Fighting ISIS

More than twenty years after the disintegration of the Soviet Union, the universities, military academies, and specialized institutes of which we are so proud seem incapable of educating graduates well equipped to understand the world of the 21st century.

There are striking parallels between the language our “experts” used during the Cold War and the policies they recommended or enacted and what they say or their disciples say and do in our time. They fought  “communism” in the 1950s and beyond; now they are “fighting terrorism” or “fighting ISIS.”

Focusing on an alien and threatening ideology, one or two generations ago our experts understood the ideology’s power and appeal but did not take the time to understand the specific reasons why the ideology took root in some societies and not in others.

For this reason, the experts largely missed the significance of communist movements embedded in century-old struggles for cultural and political identity.  In Vietnam and other places such movements would have stood up to the communist colossi of the 20th century, the Soviet Union and China.  European colonialism and subsequent U.S. interventions drove the leaders of those movements in exactly the opposite direction. In Cuba, the global war on communism continued for decades after the Soviet Union had packed up its military installations.

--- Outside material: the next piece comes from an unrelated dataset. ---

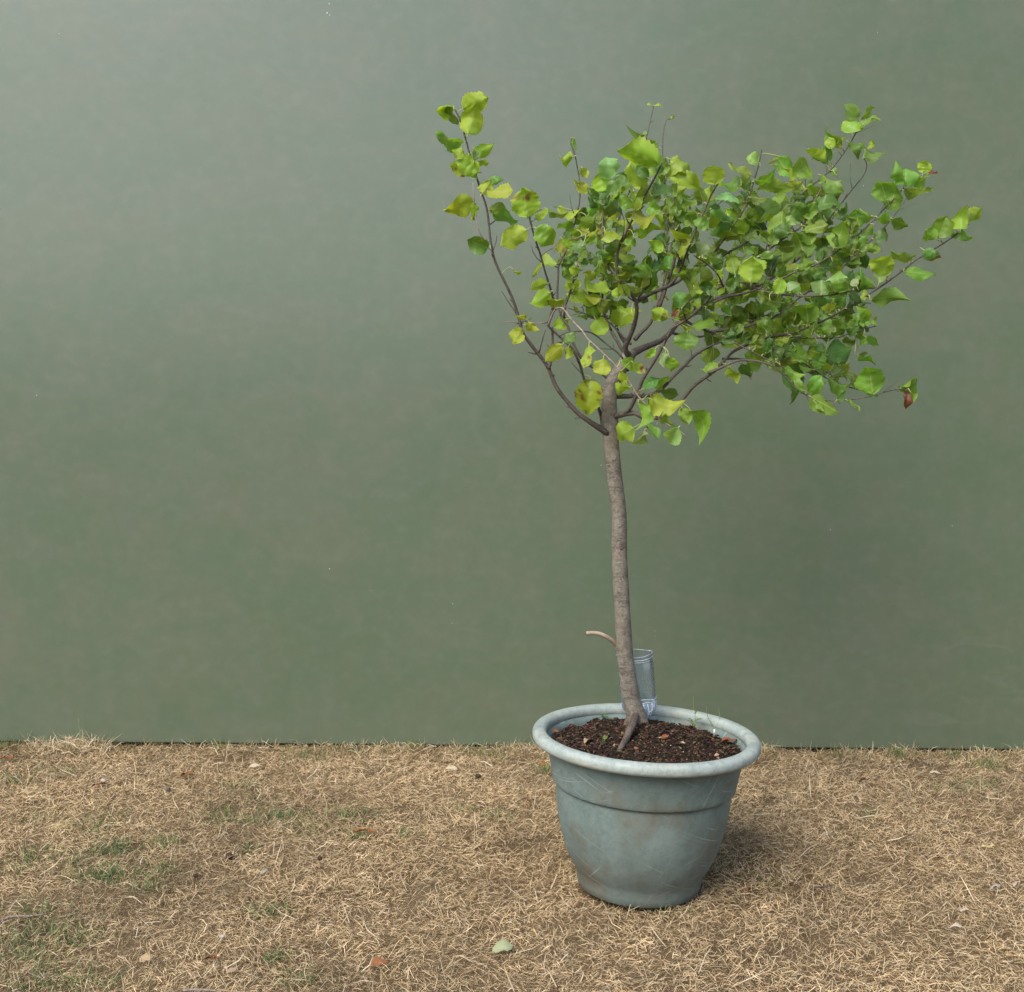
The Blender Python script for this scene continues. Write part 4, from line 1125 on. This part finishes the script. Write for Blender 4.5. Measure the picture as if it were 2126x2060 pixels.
# ------------------------------------------------------------------ small things on soil and lawn
def up_leaf(name, p, yaw, L, wfrac, col, label, cat, group=None, brown=0.0, edge=None, pitch=0.15, seed=1, narrow=False, curl=0.3, fold=0.2, roll=0.0):
    axis = Vector((math.cos(yaw) * math.cos(pitch), math.sin(yaw) * math.cos(pitch), math.sin(pitch)))
    nrm = Matrix.Rotation(roll, 3, axis) @ Vector((0, 0, 1))
    o = leaf_object(name, p, axis, L, L * wfrac, nrm, tuple(c * 0.8 for c in col), mats=[M_dead, M_petiole], brown=brown, edge=edge, arch=0.03, fold=fold, wave=0.08, tipcurl=curl * 0.3, twist=0.4, seed=seed, narrow=narrow, cup=0.1, rows=9, colsn=4)
    return tag(o, label, cat, group, kind='thing')
TAN, ORANGE, RUST, CREAM = (0.34, 0.20, 0.10), (0.36, 0.13, 0.04), (0.20, 0.07, 0.03), (0.55, 0.46, 0.30)
SC = 'dead leaves lying on the lawn'
def gl(px, py, up=0.004): return on_z(px, py, up)
for k, (x, y, yaw, L, wf, c, br, nar, lab) in enumerate([
 (376, 1612, 0.9, 0.045, 0.55, ORANGE, 0.15, False, 'curled orange brown dead leaf on the lawn just above the dark pebble'),
 (192, 1632, 0.35, 0.035, 0.5, RUST, 0.2, False, 'rust brown curled dead leaf on the lawn left of the dark pebble, near the wall'),
 (518, 1592, -0.2, 0.038, 0.42, CREAM, 0.0, True, 'cream narrow dead leaf near the wall, left half of lawn'),
 (735, 1727, -0.1, 0.052, 0.42, ORANGE, 0.1, True, 'long orange brown dead leaf in the middle of the left lawn'),
 (1024, 1977, 0.5, 0.046, 0.50, (0.42, 0.44, 0.24), 0.0, False, 'pale green fallen leaf on the lawn in front of the pot'),
 (766, 2004, 0.25, 0.040, 0.40, (0.33, 0.14, 0.06), 0.1, False, 'rust orange dead leaf near the bottom edge, left of the pale green leaf'),
 (925, 1597, -0.15, 0.036, 0.45, CREAM, 0.0, True, 'pale oval dead leaf near the wall, left of the pot'),
 (1784, 1623, 0.5, 0.032, 0.6, ORANGE, 0.1, False, 'small orange dead leaf near the wall right of the pot'),
 (1926, 1606, -0.25, 0.036, 0.4, CREAM, 0.0, True, 'cream narrow dead leaf near the wall at the far right'),
 (2038, 1758, -0.3, 0.036, 0.3, (0.60, 0.50, 0.22), 0.0, True, 'yellow narrow dead leaf at the right edge of the lawn'),
 (1990, 1888, -0.8, 0.036, 0.28, (0.62, 0.50, 0.38), 0.0, True, 'pale pinkish narrow dead leaf, lower right, pointing down right'),
 (1966, 1928, 0.05, 0.038, 0.26, (0.58, 0.48, 0.36), 0.0, True, 'pale narrow dead leaf, lower right, lying level below its neighbour'),
 (2056, 1846, 0.45, 0.034, 0.26, (0.44, 0.38, 0.28), 0.0, True, 'greyish narrow dead leaf at lower right beside a pinkish one'),
 (2104, 1840, 0.8, 0.028, 0.3, (0.60, 0.46, 0.36), 0.0, True, 'pinkish narrow dead leaf at the right frame edge'),
 (1940, 1784, 0.2, 0.022, 0.55, RUST, 0.5, False, 'small rust brown leaf scrap right of the pot shadow'),
 (1549, 1850, 0.5, 0.024, 0.6, ORANGE, 0.3, False, 'small orange leaf scrap on lawn close to the right of the pot foot'),
 (1198, 1869, 0.1, 0.030, 0.35, (0.48, 0.28, 0.17), 0.0, True, 'tan curled dead leaf against the left of the pot foot'),
 (1092, 1664, 0.35, 0.026, 0.4, RUST, 0.2, False, 'brown dead leaf on the lawn left of the pot, below the rim'),
 (1125, 1588, 0.9, 0.026, 0.55, (0.42, 0.17, 0.04), 0.0, False, 'orange leaf on the lawn behind the pot, left of its rim'),
 (420, 1993, 0.2, 0.030, 0.4, RUST, 0.3, False, 'dark rust dead leaf near the bottom edge, lower left lawn'),
 (540, 1815, 1.1, 0.030, 0.3, (0.48, 0.40, 0.28), 0.0, True, 'pale buff narrow dead leaf on the left lawn'),
 (290, 1995, 0.6, 0.026, 0.7, (0.56, 0.40, 0.22), 0.0, False, 'pale tan curled leaf near the bottom left corner'),
 (-4, 1577, 0.3, 0.045, 0.3, (0.34, 0.12, 0.05), 0.1, True, 'reddish brown dead leaf at the left frame edge by the wall'),
 (472, 2023, 1.0, 0.030, 0.35, (0.52, 0.36, 0.24), 0.0, True, 'light brown narrow leaf near the bottom edge, lower left lawn'),
]):
    up_leaf('dead_leaf', gl(x, y), yaw, L, wf, c, lab, 'leaf', SC, brown=br, seed=900 + k, narrow=nar, pitch=0.12, roll=random.uniform(-0.5, 0.3))

def pebble(name, px, py, size, mat, label, cat, z=None):
    p = on_z(px, py, 0.003) if z is None else z
    bm = bmesh.new()
    bmesh.ops.create_icosphere(bm, subdivisions=3, radius=size)
    sx = random.uniform(0.9, 1.25)
    for v_ in bm.verts:
        q = v_.co.normalized()
        v_.co *= 1 + 0.28 * mnoise.noise(q * 1.7 + Vector((px, py, 0))) + 0.10 * mnoise.noise(q * 5)
        v_.co.x *= sx; v_.co.z *= 0.72
    me = bpy.data.meshes.new(name)
    bm.to_mesh(me); bm.free()
    for pl in me.polygons: pl.use_smooth = True
    me.materials.append(mat)
    o = bpy.data.objects.new(name, me)
    C.objects.link(o)
    o.location = p
    return tag(o, label, cat)
M_black = plain('dark_stone', (0.035, 0.035, 0.038), 0.5, 0.5)
M_brownlump = plain('dung_brown', (0.060, 0.036, 0.024), 0.9, 0.1, 0.4, 200)
M_white = plain('bleached_chip', (0.36, 0.34, 0.30), 0.8, 0.2)
pebble('pebble', 350, 1640, 0.0065, M_black, 'shiny black pebble on the lawn beside the orange dead leaf', 'pebble')
pebble('dirt_clod', 476, 1778, 0.0095, M_brownlump, 'round dark brown clod on the left lawn', 'clod')
pebble('dirt_clod', 406, 1818, 0.0055, M_brownlump, 'small dark clod left below the round brown one', 'clod')
pebble('dirt_clod', 993, 1611, 0.0075, M_brownlump, 'dark brown clod near the wall left of the pot', 'clod')
pebble('dirt_clod', 664, 1782, 0.0065, M_brownlump, 'small dark clod in the middle of the left lawn', 'clod')
pebble('stone_chip', 215, 1620, 0.006, M_white, 'small white stone chip near the wall at left', 'stone')
pebble('stone_chip', 461, 1944, 0.0045, M_white, 'tiny white stone chip on the lower left lawn', 'stone')

def stick(px_pts, r, label, mat):
    P = [on_z(x, y, 0.003) for x, y in px_pts]
    P = spline([(*p, 0) for p in P], 0.006)
    V, F = tube(P, [r * (1 - 0.4 * i / len(P)) for i in range(len(P))], 7, jitter=0.15)
    tag(mesh_obj('dry_twig', V, F, mat, loc=P[0][:3]), label, 'twig')
stick([(-6, 1912), (30, 1903), (65, 1902), (92, 1898)], 0.0035, 'brown dry twig lying on the lawn at the left edge', M_twig_pale)
stick([(1686, 1846), (1706, 1842), (1732, 1837)], 0.0026, 'short reddish brown twig on the lawn right of the pot', M_branch)
stick([(380, 2056), (412, 2055), (452, 2058)], 0.003, 'brown dry twig at the bottom edge, lower left', M_twig_pale)
stick([(1262, 1868 + 30), (1268, 1890 + 24)], 0.0012, 'thin pale straw stalk leaning by the pot foot', M_twig_pale)

# on the soil
for k, (x, y, yaw, L, wf, c, br, lab) in enumerate([
 (1205, 1487, 0.5, 0.030, 0.6, (0.22, 0.30, 0.07), 0.0, 'light green fallen leaf on soil at the back left of the pot'),
 (1222, 1483, 0.3, 0.014, 0.6, (0.42, 0.24, 0.06), 0.1, 'small yellow brown leaf scrap beside the green fallen leaf'),
 (1160, 1499, 0.1, 0.013, 0.7, ORANGE, 0.0, 'orange leaf scrap near the left inner wall of the pot, further back'),
 (1148, 1523, 0.8, 0.018, 0.7, (0.40, 0.15, 0.06), 0.1, 'orange red leaf scrap against the left inner wall of the pot'),
 (1234, 1513, 0.2, 0.013, 0.7, (0.40, 0.18, 0.07), 0.0, 'small tan orange leaf scrap left of the root'),
 (1214, 1548, 0.9, 0.032, 0.45, (0.42, 0.31, 0.18), 0.05, 'long tan dead leaf on the soil left of the root'),
 (1379, 1547, 1.1, 0.022, 0.75, (0.36, 0.13, 0.05), 0.2, 'orange brown dead leaf on soil in front right of the trunk'),
 (1497, 1534, 0.2, 0.040, 0.6, (0.26, 0.09, 0.04), 0.3, 'curled rust brown dead leaf at the right side of the soil'),
 (1446, 1502, 0.1, 0.018, 0.45, (0.42, 0.24, 0.12), 0.0, 'tan leaf scrap at the back right beside the seedling'),
 (1410, 1547, -0.1, 0.016, 0.35, (0.52, 0.40, 0.28), 0.0, 'pale bark sliver on soil right of centre'),
 (1317, 1567, 0.4, 0.010, 0.8, (0.36, 0.13, 0.06), 0.0, 'tiny reddish leaf scrap at the front of the soil'),
 (1255, 1545, 1.3, 0.020, 0.5, (0.22, 0.28, 0.07), 0.1, 'yellowing green leaf scrap on soil between root and tan leaf'),
 (1484, 1567, 0.3, 0.012, 0.6, (0.46, 0.28, 0.20), 0.0, 'pinkish leaf scrap at the front right of the soil'),
]):
    p = soil_point(x, y) + Vector((0, 0, 0.004))
    up_leaf('dead_leaf', p, yaw, L, wf, c, lab, 'leaf', 'dead leaves on the potting soil', brown=br, seed=1200 + k, pitch=0.2, roll=random.uniform(-0.6, 0.2))

M_green = plain('seedling_green', (0.14, 0.22, 0.05), 0.5, 0.4, 0.2)
def seedling(px, py, stems, leaves, label):
    p0 = soil_point(px, py)
    root_ = empty('seedling', p0)
    tag(root_, label, 'seedling')
    for (dx, dy, bx) in stems:                  # tip offset in pixels, sideways bow
        Y = p0.y
        a = at(px, py, Y); b = at(px + dx, py + dy, Y - 0.004)
        m = (a + b) / 2 + Vector((bx * PXM, 0.002, 0))
        P = spline([(*(a - Vector((0, 0, 0.004))), 0), (*m, 0), (*b, 0)], 0.005)
        V, F = tube(P, [0.0011 * (1 - 0.6 * i / len(P)) for i in range(len(P))], 5)
        mesh_obj('stem', V, F, M_green, root_, loc=p0)
    for k, (dx, dy, yaw, L) in enumerate(leaves):
        q = at(px + dx, py + dy, p0.y - 0.004)
        ax_ = Vector((math.cos(yaw), -0.3, math.sin(yaw))).normalized()
        leaf_object('leaf', q, ax_, L, L * 0.6, Vector((0, -0.4, 1)), (0.13, 0.22, 0.04), parent=root_, seed=1500 + k, rows=6, colsn=4)
seedling(1441, 1508, [(2, -26, 2), (-6, -14, -2), (6, -20, 3)], [(2, -24, 1.2, 0.012), (-4, -12, 2.6, 0.012), (6, -12, 0.4, 0.012), (0, -4, 2.9, 0.010)], 'small green seedling on soil at the back right of the pot')
seedling(1484, 1510, [(-18, -42, -5), (8, -40, 6)], [], 'pair of thin green grass sprouts beside the snail shell')
seedling(1437, 1492, [(2, -46, 2)], [], 'single tall thin green sprout at the back right rim of the pot')
seedling(1253, 1492, [(0, -6, 0)], [(0, -5, 0.4, 0.011), (0, -5, 2.7, 0.011)], 'tiny two leaved seedling on soil just left of the trunk')
seedling(1255, 1552, [(0, -16, 2)], [(0, -14, 1.0, 0.012), (0, -6, 2.2, 0.012)], 'small green seedling on soil in front left of the root')

# snail shell: a coil that widens, on the soil
p0 = soil_point(1485, 1511) + Vector((0, -0.002, 0.004))
P, rads = [], []
for i in range(46):
    t = i / 45
    a = t * 2 * math.pi * 2.4
    r = 0.0006 + 0.0036 * t
    P.append(p0 + Vector((r * math.cos(a), -0.0028 * (1 - t), r * math.sin(a))))
    rads.append(0.0005 + 0.0022 * t)
V, F = tube(P, rads, 8)
tag(mesh_obj('snail_shell', V, F, plain('shell', (0.60, 0.55, 0.40), 0.4, 0.5, 0.2, 300), loc=p0), 'small cream snail shell on soil at the right side of the pot', 'shell')
# thin green stalk with a seed head standing against the wall
a = on_z(178, 1545, 0.0); a.y = WALL_Y - 0.03
P = spline([(a.x, a.y, 0, 0), (a.x - 0.004, a.y, 0.04, 0), (a.x - 0.009, a.y + 0.004, 0.088, 0)], 0.006)
V, F = tube(P, [0.0012 - 0.0006 * i / len(P) for i in range(len(P))], 5)
tag(mesh_obj('grass_stalk', V, F, M_green, loc=P[0][:3]), 'single tall thin grass stalk standing against the wall at left', 'stalk')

And so it is today. The global war on terror launched after the 9/11 attack was never a war against a major power like Communist Russia. It is a very expensive and wrong-headed endeavor to defeat an ideology, or more precisely a movement  — political Islam — that takes many different forms and whose leaders have widely different objectives, beyond, perhaps, a shared  resentment of economic and cultural domination by Western countries.

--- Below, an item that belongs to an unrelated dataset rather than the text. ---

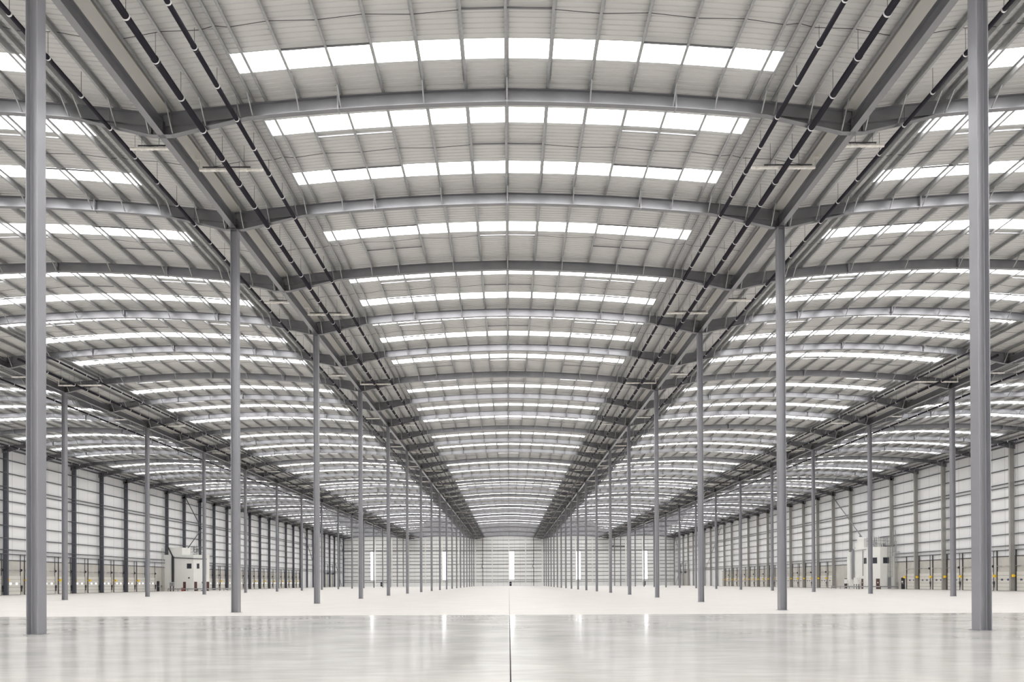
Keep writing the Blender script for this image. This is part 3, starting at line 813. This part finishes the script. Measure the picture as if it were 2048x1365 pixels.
plant(73.4, 134.6, 8.28, 3.6, 1.8, 2.2, 5, 'tangle of pale pipework on the roof of the right office pod', M['column'])
mb = MB(); mb.box(70.45, X5 - .2, 141.05, 142.2, 0, 7.6); put(mb.mesh('stair', M['podwhite']), tr, 'stair_enclosure')
# ladder with cage
t = empty('cage_ladder', (74.2, 133.2, 0)); mb = MB()
for x in (-.25, .25): mb.bar((x, 0, .2), (x, 0, 9.4), .05)
for i in range(30): mb.tube((-.25, 0, .4 + .3 * i), (.25, 0, .4 + .3 * i), .015, 6)
part('ladder', mb.mesh('ladder', M['galv']), t)
mb = MB()
for i in range(8):
    z = 2.4 + i * .95; pts = [(-.3, 0, z), (-.42, -.35, z), (-.25, -.68, z), (.25, -.68, z), (.42, -.35, z), (.3, 0, z)]
    for p, q in zip(pts[:-1], pts[1:]): mb.bar(p, q, .03)
for (x, y) in ((-.42, -.35), (-.25, -.68), (.25, -.68), (.42, -.35), (0, -.68)): mb.bar((x, y, 2.4), (x, y, 9.1), .02)
part('safety_cage', mb.mesh('cage', M['galv']), t)
mb = MB(); mb.box(-.32, .32, -.1, -.04, .1, 2.3); part('access_gate', mb.mesh('gate', M['column']), t)
tag(t, 'galvanised caged ladder fixed to the right office pod', 'ladder', None, 'thing')
# railing on the wall next to the right pod, pipes
mb = MB()
for z in (7.2, 10.6): mb.tube((XC - .5, 132.1, z), (XW, 132.1, z), .04, 6); mb.tube((XC - .5, 131.6, z), (XC - .5, 132.6, z), .04, 6)
for x, y in ((XC - .5, 131.6), (XC - .5, 132.6)): mb.tube((x, y, 6.4), (x, y, 11.3), .05, 8)
mb.tube((XC - .5, 131.6, 11.3), (XC - .5, 132.6, 11.3), .05, 8)
tag(link('wall_pipe', mb.mesh('wp', M['galv'])), 'pair of slim vertical pipes on the right wall beside the pod', 'pipe', None, 'thing')
for s, y in ((-1, 147.9), (1, 132.4)):
    mb = MB()
    for dx in (0, .5): mb.tube((s * (XW - .5), y + dx, 0), (s * (XW - .5), y + dx, 9.3), .045, 8)
    for z in (4.2, 7.5, 9.3): mb.tube((s * (XW - .5), y, z), (s * (XW - .5), y + .5, z), .04, 8)
    mb.box(s * (XW - .42) - .1, s * (XW - .42) + .1, y - .1, y + .2, .9, 1.3)
    tag(link('riser_pipe', mb.mesh('rp', M['galv'])), f'slim vertical riser pipes between {"left" if s < 0 else "right"} office pod and black door', 'pipe', None, 'thing')
# guard rails in front of the pods
def guard(name_lab, pts, m):
    t = empty('guard_rail', (pts[0][0], pts[0][1], 0)); ox, oy = pts[0]
    for (p, q) in zip(pts[:-1], pts[1:]):
        P = Vector((p[0] - ox, p[1] - oy, 0)); Q = Vector((q[0] - ox, q[1] - oy, 0)); n = max(1, int((Q - P).length / 1.8))
        for i in range(n + 1):
            R = P.lerp(Q, i / n); mb = MB(); mb.box(-.06, .06, -.06, .06, 0, .62); part('post', mb.mesh('post', m), t, (R.x, R.y, 0))
        mb = MB(); mb.bar(P + Vector((0, 0, .5)), Q + Vector((0, 0, .5)), .08, .22); part('rail', mb.mesh('railbeam', m), t)
    tag(t, name_lab, 'guard rail', None, 'thing')
guard('pale grey guard rail on posts in front of the left office pod', [(-73.6, 147.3), (-67.2, 147.3), (-64.2, 151.5), (-64.2, 158)], M['galv'])
guard('pale grey guard rail on posts in front of the right office pod', [(75.0, 131.6), (71.6, 131.6), (69.0, 134.6), (69.0, 146)], M['galv'])
# electrical cabinets beside the pods
def cabinet(x, y, w, d, h, z, lab, m):
    t = empty('electrical_cabinet', (x, y, 0)); mb = MB(); mb.box(-w / 2, w / 2, -d / 2, d / 2, z, z + h); part('body', mb.mesh('body', m), t)
    mb = MB(); mb.box(-w / 2 + .06, w / 2 - .06, -d / 2 - .03, -d / 2, z + .06, z + h - .06); dd = part('door', mb.mesh('door', m), t)
    mb = MB(); mb.box(w / 2 - .2, w / 2 - .16, -d / 2 - .06, -d / 2 - .03, z + h * .45, z + h * .6); part('handle', mb.mesh('h', M['dark']), dd)
    mb = MB()
    for xx in (-w / 2 + .08, w / 2 - .08):
        for yy in (-d / 2 + .08, d / 2 - .08): mb.box(xx - .04, xx + .04, yy - .04, yy + .04, 0, z)
    part('stand', mb.mesh('stand', M['dark']), t); tag(t, lab, 'cabinet', None, 'thing')
cabinet(-73.4, 148.6, .8, .4, .8, 1.1, 'grey cabinet on legs at the near corner of the left office pod', M['galv'])
cabinet(-67.4, 150.3, .7, .5, 1.5, .2, 'pale cabinet beside the brown doors of the left office pod', M['podwhite'])
cabinet(70.4, 138.3, .6, 1.1, 1.3, 1.0, 'white cabinet on legs at the inner face of the right office pod', M['podwhite'])
cabinet(70.3, 142.2, .5, .8, .9, 1.1, 'white cabinet on legs at the far corner of the right office pod', M['podwhite'])
mb = MB(); mb.box(-71.5, -71.1, 148.9, 149.2, 0, .75); mb.box(-71.42, -71.18, 148.86, 148.9, .3, .6)
tag(link('fire_point', mb.mesh('fp', M['red'])), 'red fire point box standing against the left office pod', 'fire point', None, 'thing')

The tragic and continuing failure of our experts to understand a complex movement in its many local manifestations, their determination to “fight ISIS” as if it were a new incarnation of Soviet Russia or Mao’s China have had horrendous consequences, with no end in sight. States have been destroyed, social bonds and conventions shattered, fragile eco-systems damaged perhaps beyond repair.

The experts don’t seem to know what they have wrought; indeed, they are intent on cloning themselves. As it was said of the Bourbon rulers of France after the Revolution, they have forgotten nothing and learned nothing.